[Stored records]
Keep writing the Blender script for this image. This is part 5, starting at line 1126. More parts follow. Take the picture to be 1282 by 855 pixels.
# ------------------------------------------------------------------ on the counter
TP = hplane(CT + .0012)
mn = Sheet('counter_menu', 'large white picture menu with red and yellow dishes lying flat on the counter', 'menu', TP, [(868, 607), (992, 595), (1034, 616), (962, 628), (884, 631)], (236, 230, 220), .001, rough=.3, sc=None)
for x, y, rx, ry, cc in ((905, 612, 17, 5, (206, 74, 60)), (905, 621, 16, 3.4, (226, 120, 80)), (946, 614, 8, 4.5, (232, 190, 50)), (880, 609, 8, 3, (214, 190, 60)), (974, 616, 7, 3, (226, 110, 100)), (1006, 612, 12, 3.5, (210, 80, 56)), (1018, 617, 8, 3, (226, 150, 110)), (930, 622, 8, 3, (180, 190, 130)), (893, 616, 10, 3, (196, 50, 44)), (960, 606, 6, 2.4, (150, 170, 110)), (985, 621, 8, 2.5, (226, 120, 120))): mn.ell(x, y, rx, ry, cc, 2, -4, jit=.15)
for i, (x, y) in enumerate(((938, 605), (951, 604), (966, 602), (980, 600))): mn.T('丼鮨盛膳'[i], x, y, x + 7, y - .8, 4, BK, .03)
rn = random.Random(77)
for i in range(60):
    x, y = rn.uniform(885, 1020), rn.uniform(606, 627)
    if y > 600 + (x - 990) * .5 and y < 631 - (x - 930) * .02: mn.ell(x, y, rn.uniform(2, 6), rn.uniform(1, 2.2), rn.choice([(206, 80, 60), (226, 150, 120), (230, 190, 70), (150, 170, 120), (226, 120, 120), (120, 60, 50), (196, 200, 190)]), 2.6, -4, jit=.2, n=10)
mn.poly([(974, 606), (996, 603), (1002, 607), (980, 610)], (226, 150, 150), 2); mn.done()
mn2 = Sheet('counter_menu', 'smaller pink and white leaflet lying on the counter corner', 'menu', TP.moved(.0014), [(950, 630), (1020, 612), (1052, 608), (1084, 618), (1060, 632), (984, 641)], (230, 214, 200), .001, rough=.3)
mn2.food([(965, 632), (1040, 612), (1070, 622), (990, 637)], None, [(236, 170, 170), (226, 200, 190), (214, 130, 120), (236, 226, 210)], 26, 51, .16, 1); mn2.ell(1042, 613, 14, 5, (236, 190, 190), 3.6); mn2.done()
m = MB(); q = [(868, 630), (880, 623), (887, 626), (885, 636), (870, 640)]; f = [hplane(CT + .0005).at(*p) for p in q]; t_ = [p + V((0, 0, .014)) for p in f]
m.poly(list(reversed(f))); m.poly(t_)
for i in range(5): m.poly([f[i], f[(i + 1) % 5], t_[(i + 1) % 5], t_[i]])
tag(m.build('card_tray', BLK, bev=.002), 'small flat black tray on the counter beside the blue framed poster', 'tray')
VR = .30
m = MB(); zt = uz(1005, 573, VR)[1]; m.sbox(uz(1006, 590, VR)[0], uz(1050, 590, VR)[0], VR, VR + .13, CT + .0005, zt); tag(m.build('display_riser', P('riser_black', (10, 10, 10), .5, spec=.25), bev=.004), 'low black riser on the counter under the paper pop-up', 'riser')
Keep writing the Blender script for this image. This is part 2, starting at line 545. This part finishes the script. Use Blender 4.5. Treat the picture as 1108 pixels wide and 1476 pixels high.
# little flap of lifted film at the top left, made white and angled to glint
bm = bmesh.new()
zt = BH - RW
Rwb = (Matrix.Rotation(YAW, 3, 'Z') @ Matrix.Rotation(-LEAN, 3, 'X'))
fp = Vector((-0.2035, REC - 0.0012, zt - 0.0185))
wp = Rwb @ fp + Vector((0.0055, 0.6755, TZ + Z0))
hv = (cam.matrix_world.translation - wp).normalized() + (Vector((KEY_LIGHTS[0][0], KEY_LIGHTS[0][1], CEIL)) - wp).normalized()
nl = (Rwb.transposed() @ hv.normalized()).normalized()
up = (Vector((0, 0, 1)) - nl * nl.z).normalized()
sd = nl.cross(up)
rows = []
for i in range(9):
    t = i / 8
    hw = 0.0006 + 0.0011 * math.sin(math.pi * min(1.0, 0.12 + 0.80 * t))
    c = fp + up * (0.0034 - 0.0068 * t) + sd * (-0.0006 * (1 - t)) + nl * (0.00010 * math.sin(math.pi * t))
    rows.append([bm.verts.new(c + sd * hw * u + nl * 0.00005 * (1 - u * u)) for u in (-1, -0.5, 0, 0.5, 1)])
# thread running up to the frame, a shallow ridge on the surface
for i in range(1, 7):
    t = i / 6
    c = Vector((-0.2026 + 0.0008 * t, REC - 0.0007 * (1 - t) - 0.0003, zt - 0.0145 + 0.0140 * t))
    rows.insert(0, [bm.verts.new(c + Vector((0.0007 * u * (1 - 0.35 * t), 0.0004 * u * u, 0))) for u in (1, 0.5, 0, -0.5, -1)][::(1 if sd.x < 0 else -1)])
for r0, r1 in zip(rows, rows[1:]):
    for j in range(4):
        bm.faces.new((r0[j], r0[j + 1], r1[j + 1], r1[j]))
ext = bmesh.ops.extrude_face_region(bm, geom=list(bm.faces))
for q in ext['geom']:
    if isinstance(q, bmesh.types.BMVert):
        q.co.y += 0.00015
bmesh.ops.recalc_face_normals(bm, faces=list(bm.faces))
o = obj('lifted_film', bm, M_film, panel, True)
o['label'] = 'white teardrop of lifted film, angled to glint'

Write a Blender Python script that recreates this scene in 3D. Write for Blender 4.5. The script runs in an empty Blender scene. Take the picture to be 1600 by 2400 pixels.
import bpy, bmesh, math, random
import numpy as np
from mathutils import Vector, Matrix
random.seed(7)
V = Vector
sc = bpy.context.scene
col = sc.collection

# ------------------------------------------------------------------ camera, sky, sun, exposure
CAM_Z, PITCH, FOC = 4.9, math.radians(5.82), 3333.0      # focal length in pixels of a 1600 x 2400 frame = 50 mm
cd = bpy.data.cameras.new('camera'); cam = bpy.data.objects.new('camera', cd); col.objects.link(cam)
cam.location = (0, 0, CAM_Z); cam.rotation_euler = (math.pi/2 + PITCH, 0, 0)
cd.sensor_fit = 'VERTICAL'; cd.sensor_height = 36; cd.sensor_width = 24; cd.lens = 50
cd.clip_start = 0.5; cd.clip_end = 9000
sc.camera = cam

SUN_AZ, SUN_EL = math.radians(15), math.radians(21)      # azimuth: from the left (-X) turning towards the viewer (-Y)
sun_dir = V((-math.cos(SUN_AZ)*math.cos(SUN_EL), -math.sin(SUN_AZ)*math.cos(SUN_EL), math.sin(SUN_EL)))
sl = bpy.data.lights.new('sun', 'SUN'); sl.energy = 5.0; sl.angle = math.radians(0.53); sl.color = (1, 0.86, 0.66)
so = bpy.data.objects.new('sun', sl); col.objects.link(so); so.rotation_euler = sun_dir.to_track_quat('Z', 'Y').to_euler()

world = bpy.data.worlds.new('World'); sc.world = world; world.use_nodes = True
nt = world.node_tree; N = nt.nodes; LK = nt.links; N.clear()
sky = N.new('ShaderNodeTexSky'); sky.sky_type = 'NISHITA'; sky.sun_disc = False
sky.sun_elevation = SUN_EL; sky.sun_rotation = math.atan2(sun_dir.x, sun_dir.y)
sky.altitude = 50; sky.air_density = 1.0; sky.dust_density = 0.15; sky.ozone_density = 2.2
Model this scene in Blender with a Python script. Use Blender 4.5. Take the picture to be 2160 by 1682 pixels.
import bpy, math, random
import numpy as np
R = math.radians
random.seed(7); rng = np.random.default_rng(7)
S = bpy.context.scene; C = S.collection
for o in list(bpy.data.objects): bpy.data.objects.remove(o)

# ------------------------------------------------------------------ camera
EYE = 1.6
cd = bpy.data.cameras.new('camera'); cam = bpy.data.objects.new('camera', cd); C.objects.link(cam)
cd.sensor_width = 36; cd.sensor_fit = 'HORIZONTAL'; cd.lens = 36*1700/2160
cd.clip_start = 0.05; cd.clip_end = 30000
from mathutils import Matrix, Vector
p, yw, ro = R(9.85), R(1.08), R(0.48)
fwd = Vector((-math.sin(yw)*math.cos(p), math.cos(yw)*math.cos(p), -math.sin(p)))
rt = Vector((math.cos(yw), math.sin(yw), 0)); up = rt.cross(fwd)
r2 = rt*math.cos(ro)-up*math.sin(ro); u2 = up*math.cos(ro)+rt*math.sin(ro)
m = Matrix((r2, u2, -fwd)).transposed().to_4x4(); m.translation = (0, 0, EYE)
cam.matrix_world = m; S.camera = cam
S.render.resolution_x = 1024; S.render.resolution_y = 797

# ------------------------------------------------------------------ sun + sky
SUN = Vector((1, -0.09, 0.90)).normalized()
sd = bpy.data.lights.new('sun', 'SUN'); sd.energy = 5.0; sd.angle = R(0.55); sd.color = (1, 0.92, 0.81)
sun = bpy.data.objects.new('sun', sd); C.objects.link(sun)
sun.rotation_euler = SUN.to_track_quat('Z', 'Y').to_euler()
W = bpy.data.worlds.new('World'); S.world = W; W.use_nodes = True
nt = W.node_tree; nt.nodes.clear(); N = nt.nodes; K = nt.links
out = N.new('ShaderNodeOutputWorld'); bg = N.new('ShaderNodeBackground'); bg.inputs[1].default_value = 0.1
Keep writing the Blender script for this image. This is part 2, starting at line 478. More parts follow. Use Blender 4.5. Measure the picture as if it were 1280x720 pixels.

Exercise directions:
Starting at the line that contains "Model this scene" and ending at the line that contains "for o in list(bpy.data.objects): bpy.data.objects.remove(o)", retype each line exactly; omit everything outside that range.

Full solution:
Model this scene in Blender with a Python script. Use Blender 4.5. Take the picture to be 2160 by 1682 pixels.
import bpy, math, random
import numpy as np
R = math.radians
random.seed(7); rng = np.random.default_rng(7)
S = bpy.context.scene; C = S.collection
for o in list(bpy.data.objects): bpy.data.objects.remove(o)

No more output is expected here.